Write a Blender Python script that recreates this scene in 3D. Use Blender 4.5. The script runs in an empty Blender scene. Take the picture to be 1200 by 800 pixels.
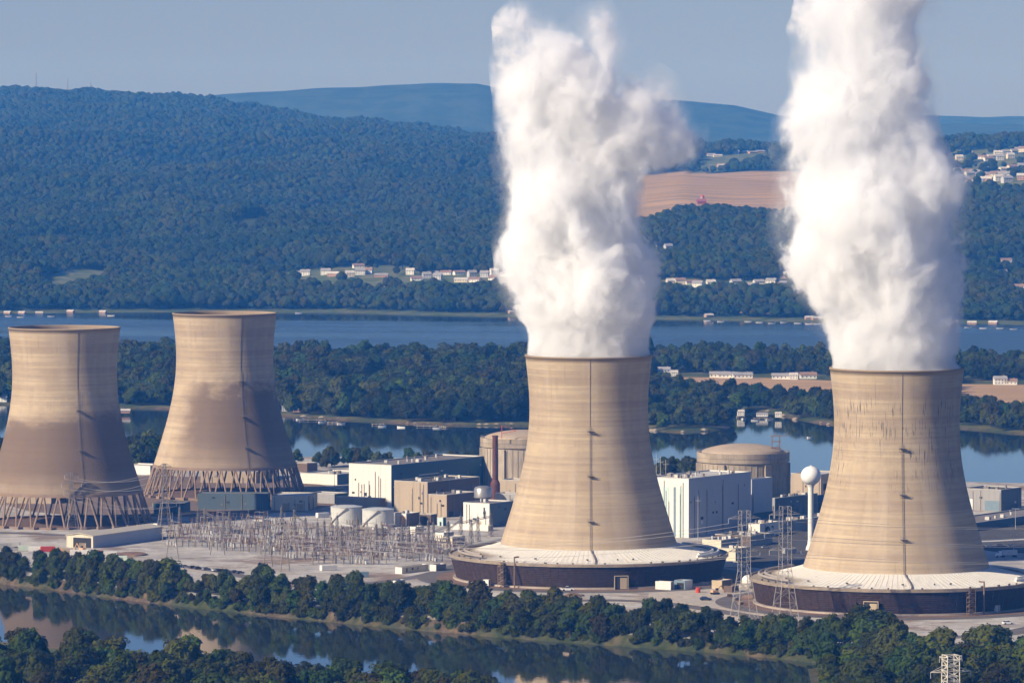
import bpy, bmesh, math, random
import numpy as np
from mathutils import Vector, Matrix, noise as mnoise

SC = bpy.context.scene
COL = SC.collection
R = math.radians

# ------------------------------------------------------------------ camera
CAM_H = 232.0
PITCH = math.atan(254 / 6000.0)
cam_d = bpy.data.cameras.new("camera")
cam = bpy.data.objects.new("camera", cam_d)
COL.objects.link(cam)
cam.location = (0, 0, CAM_H)
cam.rotation_euler = (math.pi / 2 - PITCH, 0, 0)
cam_d.lens = 180.0
cam_d.sensor_width = 36.0
cam_d.clip_start = 5
cam_d.clip_end = 60000
SC.camera = cam

# ------------------------------------------------------------------ sun and sky
SUN_EL, SUN_AZ = R(30), R(-57)          # azimuth measured from "towards the camera", negative = left
SUN_DIR = Vector((math.sin(SUN_AZ) * math.cos(SUN_EL), -math.cos(SUN_AZ) * math.cos(SUN_EL), math.sin(SUN_EL)))
sun_d = bpy.data.lights.new("sun", 'SUN')
sun_d.energy = 5.0
sun_d.angle = R(0.53)
sun_d.color = (1.0, 0.895, 0.745)
sun = bpy.data.objects.new("sun", sun_d)
COL.objects.link(sun)
sun.location = (-600, 600, 900)
sun.rotation_euler = SUN_DIR.to_track_quat('Z', 'Y').to_euler()

world = bpy.data.worlds.new("World")
SC.world = world
world.use_nodes = True
wn = world.node_tree.nodes
wl = world.node_tree.links
bg = wn["Background"]
sky = wn.new("ShaderNodeTexSky")
sky.sky_type = 'NISHITA'
sky.sun_disc = False
sky.sun_elevation = SUN_EL
sky.sun_rotation = math.atan2(SUN_DIR.x, SUN_DIR.y)
sky.altitude = 200
sky.air_density = 1.0
sky.dust_density = 0.3
sky.ozone_density = 6.0
tint = wn.new("ShaderNodeMix"); tint.data_type = 'RGBA'; tint.blend_type = 'MULTIPLY'
tint.inputs[0].default_value = 1.0
tint.inputs[7].default_value = (0.92, 0.93, 1.34, 1)      # a cleaner, bluer morning sky
wl.new(sky.outputs[0], tint.inputs[6])
wl.new(tint.outputs[2], bg.inputs[0])
bg.inputs[1].default_value = 0.055

SC.view_settings.view_transform = 'Standard'
SC.view_settings.look = 'None'
SC.view_settings.exposure = 0.34
SC.view_settings.gamma = 1.0
SC.view_settings.use_curve_mapping = False
SC.cycles.volume_bounces = 13
SC.cycles.max_bounces = 14
SC.cycles.diffuse_bounces = 2
SC.cycles.glossy_bounces = 2
SC.cycles.transmission_bounces = 2
SC.cycles.transparent_max_bounces = 8
SC.cycles.use_adaptive_sampling = True
SC.cycles.adaptive_threshold = 0.03

# ------------------------------------------------------------------ helpers
def ray(px, py):
    x = (px - 600) / 6000.0
    y = -(py - 400) / 6000.0
    cp, sp = math.cos(PITCH), math.sin(PITCH)
    return (x, cp + y * sp, -sp + y * cp)

def at(px, py, z=0.0):
    """where the line of sight through a photo pixel meets height z"""
    d = ray(px, py)
    t = (z - CAM_H) / d[2]
    return Vector((d[0] * t, d[1] * t, z))

def xat(px, Y):
    return (px - 600) / 6000.0 * Y

def zat(py, Y):
    return CAM_H - (py - 146) * Y / 6000.0

def pxof(p):
    cp, sp = math.cos(PITCH), math.sin(PITCH)
    dz = p[2] - CAM_H
    f = p[1] * cp - dz * sp
    u = p[1] * sp + dz * cp
    return (600 + 6000 * p[0] / f, 400 - 6000 * u / f)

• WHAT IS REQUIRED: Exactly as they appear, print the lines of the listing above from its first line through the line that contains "R = math.radians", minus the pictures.

• WRITTEN SOLUTION:
Write a Blender Python script that recreates this scene in 3D. Use Blender 4.5. The script runs in an empty Blender scene. Take the picture to be 1200 by 800 pixels.
import bpy, bmesh, math, random
import numpy as np
from mathutils import Vector, Matrix, noise as mnoise

SC = bpy.context.scene
COL = SC.collection
R = math.radians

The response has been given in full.